Early as it is, the Obama crew may be approaching a crossroads. I think they believed they could help many people and revive the corps at the same time. The genii of high finance tell us that the economy can’t get better until they do. They ought to know, right?

As I write, that rationale and hope seems ever shakier and more unlikely. I like the president’s efforts to reach out to a broad range of people, and I hope that doesn't turn out to be simply conceding high ground to rightist leaders. Rahm Emmanuel is correct: Rush Limbaugh does not represent tens of millions of white people. As a one-time stockbroker himself, Emmanuel should know with equal confidence that the billionaires do not represent our best hopes for a healthy economy. They have declared a capital strike, yanking resources out of our economy as fast as they can separate the gold from the arsenic, doing to the U.S. what they’ve done over and over to Asia and Latin America. The established economic decision makers and processes have been poison for the U.S. and the world; restoring their power can only hurt the rest of us. What’s the priority: propping up Wall Street or making sure there’s safe, productive work for everyone? Policy makers say it's the same thing, in the face of recent devastating evidence to the contrary. However, that’s not Obama’s choice to make, it’s ours. When push comes to shove, we need to be clear among ourselves what we want.

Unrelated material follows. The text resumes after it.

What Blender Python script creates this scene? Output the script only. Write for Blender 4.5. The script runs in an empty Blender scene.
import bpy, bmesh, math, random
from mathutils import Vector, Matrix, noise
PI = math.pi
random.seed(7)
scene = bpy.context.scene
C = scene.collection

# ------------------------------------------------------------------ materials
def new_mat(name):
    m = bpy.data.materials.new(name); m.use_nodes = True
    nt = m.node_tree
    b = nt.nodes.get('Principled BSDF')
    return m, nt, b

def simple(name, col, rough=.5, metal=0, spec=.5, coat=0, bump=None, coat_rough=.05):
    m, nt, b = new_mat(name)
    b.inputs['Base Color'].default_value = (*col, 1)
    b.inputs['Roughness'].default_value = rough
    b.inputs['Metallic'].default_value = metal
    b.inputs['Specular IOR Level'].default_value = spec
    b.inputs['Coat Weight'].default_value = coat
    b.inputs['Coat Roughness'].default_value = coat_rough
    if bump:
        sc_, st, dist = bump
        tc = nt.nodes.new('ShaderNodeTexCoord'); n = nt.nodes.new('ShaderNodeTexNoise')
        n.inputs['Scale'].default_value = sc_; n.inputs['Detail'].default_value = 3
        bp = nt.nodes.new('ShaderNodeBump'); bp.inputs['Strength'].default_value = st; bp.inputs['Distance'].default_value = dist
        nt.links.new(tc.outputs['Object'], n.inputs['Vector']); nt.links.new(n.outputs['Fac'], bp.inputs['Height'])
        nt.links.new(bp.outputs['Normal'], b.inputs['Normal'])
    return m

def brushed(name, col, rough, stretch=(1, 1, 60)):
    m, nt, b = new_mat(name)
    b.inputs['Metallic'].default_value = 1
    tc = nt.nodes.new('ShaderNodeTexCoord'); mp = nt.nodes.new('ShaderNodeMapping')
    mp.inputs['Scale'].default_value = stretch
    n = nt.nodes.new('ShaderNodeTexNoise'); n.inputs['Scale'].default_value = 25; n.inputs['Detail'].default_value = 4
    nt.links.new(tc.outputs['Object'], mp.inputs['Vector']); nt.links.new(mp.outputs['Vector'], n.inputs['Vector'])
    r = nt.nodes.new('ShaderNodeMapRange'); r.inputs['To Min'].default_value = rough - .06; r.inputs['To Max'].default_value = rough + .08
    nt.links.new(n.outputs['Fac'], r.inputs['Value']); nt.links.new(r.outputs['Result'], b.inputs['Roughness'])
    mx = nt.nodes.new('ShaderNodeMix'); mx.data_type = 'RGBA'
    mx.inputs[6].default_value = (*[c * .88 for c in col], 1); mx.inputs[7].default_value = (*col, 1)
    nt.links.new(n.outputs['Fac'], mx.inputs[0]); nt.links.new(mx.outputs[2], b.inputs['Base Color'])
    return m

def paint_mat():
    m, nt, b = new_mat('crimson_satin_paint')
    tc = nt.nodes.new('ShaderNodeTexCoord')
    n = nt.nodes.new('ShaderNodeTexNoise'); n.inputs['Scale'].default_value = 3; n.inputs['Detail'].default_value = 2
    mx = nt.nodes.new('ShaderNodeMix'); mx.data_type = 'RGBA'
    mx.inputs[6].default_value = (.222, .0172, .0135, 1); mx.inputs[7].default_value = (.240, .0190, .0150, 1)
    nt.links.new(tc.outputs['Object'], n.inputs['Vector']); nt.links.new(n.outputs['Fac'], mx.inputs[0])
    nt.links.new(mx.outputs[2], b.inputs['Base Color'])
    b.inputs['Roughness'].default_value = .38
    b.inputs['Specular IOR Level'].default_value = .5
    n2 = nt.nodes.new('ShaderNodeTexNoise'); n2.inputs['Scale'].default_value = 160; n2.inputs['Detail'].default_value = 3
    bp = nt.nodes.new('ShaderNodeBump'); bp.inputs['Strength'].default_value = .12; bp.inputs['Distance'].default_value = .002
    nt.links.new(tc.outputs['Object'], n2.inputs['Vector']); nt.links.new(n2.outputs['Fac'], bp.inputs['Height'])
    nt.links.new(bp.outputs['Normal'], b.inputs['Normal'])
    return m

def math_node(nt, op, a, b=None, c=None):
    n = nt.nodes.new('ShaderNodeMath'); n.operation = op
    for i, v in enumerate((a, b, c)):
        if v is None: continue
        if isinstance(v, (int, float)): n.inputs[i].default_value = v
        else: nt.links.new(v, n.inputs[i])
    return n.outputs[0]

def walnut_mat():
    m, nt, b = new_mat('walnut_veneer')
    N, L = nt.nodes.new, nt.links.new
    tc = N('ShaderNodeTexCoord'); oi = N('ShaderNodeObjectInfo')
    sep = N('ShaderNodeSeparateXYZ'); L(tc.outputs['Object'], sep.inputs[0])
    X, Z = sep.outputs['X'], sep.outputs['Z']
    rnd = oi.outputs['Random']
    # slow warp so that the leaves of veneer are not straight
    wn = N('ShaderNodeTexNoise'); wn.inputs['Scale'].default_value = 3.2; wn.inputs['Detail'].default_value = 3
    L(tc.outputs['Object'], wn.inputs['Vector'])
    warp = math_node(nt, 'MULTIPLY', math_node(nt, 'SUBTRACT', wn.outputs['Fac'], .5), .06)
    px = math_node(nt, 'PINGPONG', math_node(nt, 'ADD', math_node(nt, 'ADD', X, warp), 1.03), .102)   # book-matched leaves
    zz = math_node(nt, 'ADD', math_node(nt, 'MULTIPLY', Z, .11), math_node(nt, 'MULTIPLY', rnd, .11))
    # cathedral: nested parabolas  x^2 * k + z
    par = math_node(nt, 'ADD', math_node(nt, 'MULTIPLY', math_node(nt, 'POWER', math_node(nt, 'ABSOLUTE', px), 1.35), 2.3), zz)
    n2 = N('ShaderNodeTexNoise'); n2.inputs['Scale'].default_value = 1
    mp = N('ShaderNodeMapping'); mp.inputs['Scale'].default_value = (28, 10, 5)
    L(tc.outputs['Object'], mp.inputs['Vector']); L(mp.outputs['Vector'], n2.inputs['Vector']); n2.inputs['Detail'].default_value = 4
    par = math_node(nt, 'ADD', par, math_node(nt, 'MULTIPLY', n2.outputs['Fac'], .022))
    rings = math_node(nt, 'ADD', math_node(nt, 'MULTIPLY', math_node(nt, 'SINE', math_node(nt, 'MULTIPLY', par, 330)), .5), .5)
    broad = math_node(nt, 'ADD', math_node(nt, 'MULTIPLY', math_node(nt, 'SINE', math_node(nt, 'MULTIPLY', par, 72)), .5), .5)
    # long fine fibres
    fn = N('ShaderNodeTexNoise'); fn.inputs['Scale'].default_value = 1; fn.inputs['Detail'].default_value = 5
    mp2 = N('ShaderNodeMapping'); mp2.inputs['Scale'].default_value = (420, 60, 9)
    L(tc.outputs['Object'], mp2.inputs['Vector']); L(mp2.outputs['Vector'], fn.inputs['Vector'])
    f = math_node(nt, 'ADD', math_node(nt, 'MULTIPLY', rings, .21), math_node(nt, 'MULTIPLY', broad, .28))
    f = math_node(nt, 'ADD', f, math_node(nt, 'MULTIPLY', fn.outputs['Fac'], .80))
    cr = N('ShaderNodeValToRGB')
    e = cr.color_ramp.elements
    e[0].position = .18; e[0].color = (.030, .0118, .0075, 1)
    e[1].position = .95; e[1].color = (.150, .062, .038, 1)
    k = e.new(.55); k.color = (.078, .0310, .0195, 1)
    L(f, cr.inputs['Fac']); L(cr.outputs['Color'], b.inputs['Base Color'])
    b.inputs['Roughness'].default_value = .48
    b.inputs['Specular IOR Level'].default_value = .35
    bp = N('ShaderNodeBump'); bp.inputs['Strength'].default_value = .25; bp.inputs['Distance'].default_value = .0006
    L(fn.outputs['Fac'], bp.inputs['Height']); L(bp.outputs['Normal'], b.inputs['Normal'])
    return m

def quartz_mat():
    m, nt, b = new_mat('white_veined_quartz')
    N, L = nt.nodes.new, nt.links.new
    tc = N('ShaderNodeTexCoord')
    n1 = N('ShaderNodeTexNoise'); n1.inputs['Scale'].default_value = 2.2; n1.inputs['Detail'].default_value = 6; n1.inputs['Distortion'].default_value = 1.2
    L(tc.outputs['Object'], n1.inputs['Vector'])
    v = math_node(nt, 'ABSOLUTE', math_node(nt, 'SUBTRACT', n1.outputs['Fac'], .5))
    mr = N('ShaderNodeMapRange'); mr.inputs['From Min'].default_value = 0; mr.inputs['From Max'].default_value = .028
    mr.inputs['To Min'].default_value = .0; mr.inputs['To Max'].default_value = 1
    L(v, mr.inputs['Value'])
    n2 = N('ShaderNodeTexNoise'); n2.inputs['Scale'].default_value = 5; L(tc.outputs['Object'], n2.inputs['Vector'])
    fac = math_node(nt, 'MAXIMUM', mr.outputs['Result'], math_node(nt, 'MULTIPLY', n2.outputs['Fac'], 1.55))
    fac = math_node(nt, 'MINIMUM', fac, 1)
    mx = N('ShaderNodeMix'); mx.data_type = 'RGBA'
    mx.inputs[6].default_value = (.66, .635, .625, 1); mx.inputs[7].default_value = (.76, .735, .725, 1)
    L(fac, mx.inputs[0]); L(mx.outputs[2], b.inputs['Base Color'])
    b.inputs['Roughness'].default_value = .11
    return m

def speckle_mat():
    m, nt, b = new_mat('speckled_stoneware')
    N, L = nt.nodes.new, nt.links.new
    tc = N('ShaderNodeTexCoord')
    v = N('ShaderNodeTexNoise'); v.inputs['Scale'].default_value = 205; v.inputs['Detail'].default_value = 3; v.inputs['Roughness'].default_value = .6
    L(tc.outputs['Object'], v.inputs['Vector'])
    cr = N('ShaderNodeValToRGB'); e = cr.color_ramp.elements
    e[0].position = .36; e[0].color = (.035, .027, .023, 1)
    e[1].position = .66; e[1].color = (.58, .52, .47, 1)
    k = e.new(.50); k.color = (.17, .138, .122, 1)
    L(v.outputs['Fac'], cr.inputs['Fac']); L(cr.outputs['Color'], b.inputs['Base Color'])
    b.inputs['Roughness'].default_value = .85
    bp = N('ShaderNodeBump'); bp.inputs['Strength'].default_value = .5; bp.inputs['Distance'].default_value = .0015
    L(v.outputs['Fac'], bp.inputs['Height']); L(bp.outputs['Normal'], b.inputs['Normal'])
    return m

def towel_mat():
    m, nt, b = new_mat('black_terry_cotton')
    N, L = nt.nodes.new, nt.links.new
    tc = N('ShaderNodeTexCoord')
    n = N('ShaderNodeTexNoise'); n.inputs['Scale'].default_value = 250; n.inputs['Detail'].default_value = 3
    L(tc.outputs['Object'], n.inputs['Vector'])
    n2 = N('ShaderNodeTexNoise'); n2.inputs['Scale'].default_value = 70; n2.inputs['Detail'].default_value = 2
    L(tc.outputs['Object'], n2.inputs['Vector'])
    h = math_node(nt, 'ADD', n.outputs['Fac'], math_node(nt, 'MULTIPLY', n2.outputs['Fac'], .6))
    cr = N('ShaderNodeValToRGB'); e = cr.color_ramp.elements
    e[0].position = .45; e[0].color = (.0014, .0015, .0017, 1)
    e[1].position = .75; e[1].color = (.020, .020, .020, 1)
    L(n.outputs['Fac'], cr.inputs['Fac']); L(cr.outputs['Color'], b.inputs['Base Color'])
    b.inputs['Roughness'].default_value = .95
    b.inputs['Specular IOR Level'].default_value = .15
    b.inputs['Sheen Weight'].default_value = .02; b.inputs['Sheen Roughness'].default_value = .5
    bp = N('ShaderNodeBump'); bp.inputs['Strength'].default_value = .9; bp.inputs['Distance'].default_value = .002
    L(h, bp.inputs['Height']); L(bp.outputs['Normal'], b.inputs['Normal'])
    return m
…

And as I look to the future, if through hard-fought battles we can restore some of the security, cooperation and freedom Halliburton stole from us, I don’t want to see the next wave of corporate pirates and their groveling servants in the universities, media, and churches telling us once again how inefficient, old-fashioned, and disobedient democracy is, as they have done after every tiny advance or desperate repair job in the past. We need to know what is causing all this death and destruction. We need to know it well enough to be determined not to let it happen again and again. All of us.

So we have no reason to rest easy about the narrow political breathing space won in 2008. It will be nice if Obama dials down the wars a bit, and the tax breaks for billionaires. It would be swell if he actually tried to pry loose the corporations from their stranglehold on Congress and the courts, though at this point we have no reason to think he could do so, or cares to. It would be totally unrealistic to imagine we will see any lasting structural change for the better unless many millions of people organize for it, democratically. The president knows that and has said so himself.

That’s why I take this change of regime to be an opening that we have to widen and push through together. Many of us reckon the hardest work has yet to be done.